The ICJ initially sided with The Gambia, which had asked judges for “provisional measures” to halt the violence while the case was being considered.
The court in 2020 said Myanmar must take “all measures within its power” to halt any acts prohibited in the 1948 UN Genocide Convention.
These acts included “killing members of the group” and “deliberately inflicting on the group conditions of life calculated to bring about its physical destruction in whole or in part.”
The United States officially declared that the violence amounted to genocide in 2022, three years after a UN team said Myanmar harbored “genocidal intent” toward the Rohingya.

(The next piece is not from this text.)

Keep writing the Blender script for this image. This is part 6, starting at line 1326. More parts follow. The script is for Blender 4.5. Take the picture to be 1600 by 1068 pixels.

The hearings, which wrap up on January 30, represent the heart of the case.
The court had already thrown out a 2022 Myanmar challenge to its jurisdiction, so judges believe they have the power to rule on the genocide issue.
A final decision could take months or even years and while the ICJ has no means of enforcing its decisions, a ruling in favor of The Gambia would heap more political pressure on Myanmar.
Suu Kyi will not be revisiting the Peace Palace. She has been detained since a 2021 coup, on charges rights groups say were politically motivated.
The ICJ is not the only court looking into possible genocide against the Rohingya.
The International Criminal Court, also based in The Hague, is investigating military chief Min Aung Hlaing for suspected crimes against humanity.
Another case is being heard in Argentina under the principle of universal jurisdiction, the idea that some crimes are so heinous they can be heard in any court.